A tutor. That's what you need, right? Pay someone to help your kid and then you don't have to. You're absolved. Forgiven. Without sin and worthy of praise.
And yet, what if your child is failing my class? When I call, you explain you've gotten a tutor. You fail to explain why your kid does no homework, or why your kid is failing every test, unlike 90% of his classmates. Sometimes, I hear the kid doesn't have a tutor, but attends an after-school academy. My advice? Fire the tutor. Stop going to the academy. You're wasting your money either way.
Sometimes the tutors are barely older than the high school kids I teach. Why would they want to go over homework or practice who knows what when they could just chill and hang out? And who on earth knows what goes on at these academies full of unlicensed instructors and kids who may or may not be inclined toward schoolwork?
It was particularly tough when I was preparing kids for the English Regents exam. I'd regularly get papers my students had clearly not written.
"Who wrote that?"
"My tutor."
"How the hell are you going to pass the test if you can't bring the tutor with you?"

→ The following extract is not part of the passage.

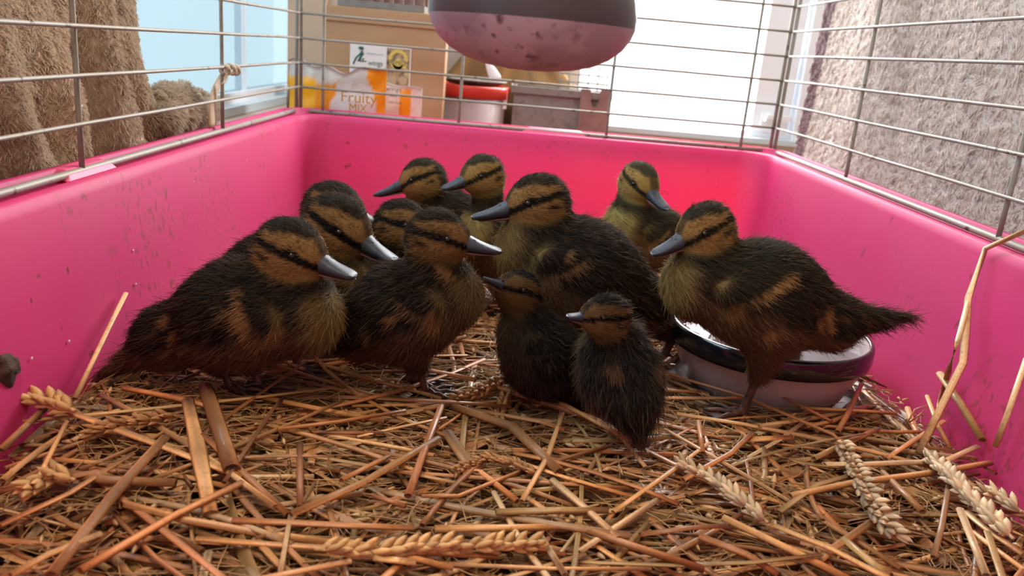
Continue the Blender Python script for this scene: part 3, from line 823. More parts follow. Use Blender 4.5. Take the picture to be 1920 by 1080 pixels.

Sometimes kids don't understand that line of questioning. The tutor, being a knucklehead, assumed I wouldn't bother questioning who wrote the paper, despite the fact I'd been reading that kid's writing every single day.
Once I caught a girl I really liked plagiarizing on a critical lens essay. I found the entire thing on Wikipedia. The English AP wanted to let it slide until I mentioned how sticky it would be if such a thing were reported to the state. When I saw the girl I asked her how and why she did it. She'd stored it on her electronic translator. (Thankfully my school no longer allows them.)
"Who told you to do that?"
"My tutor."
Would you let just any fool babysit your children? If not, don't let just any fool tutor them either.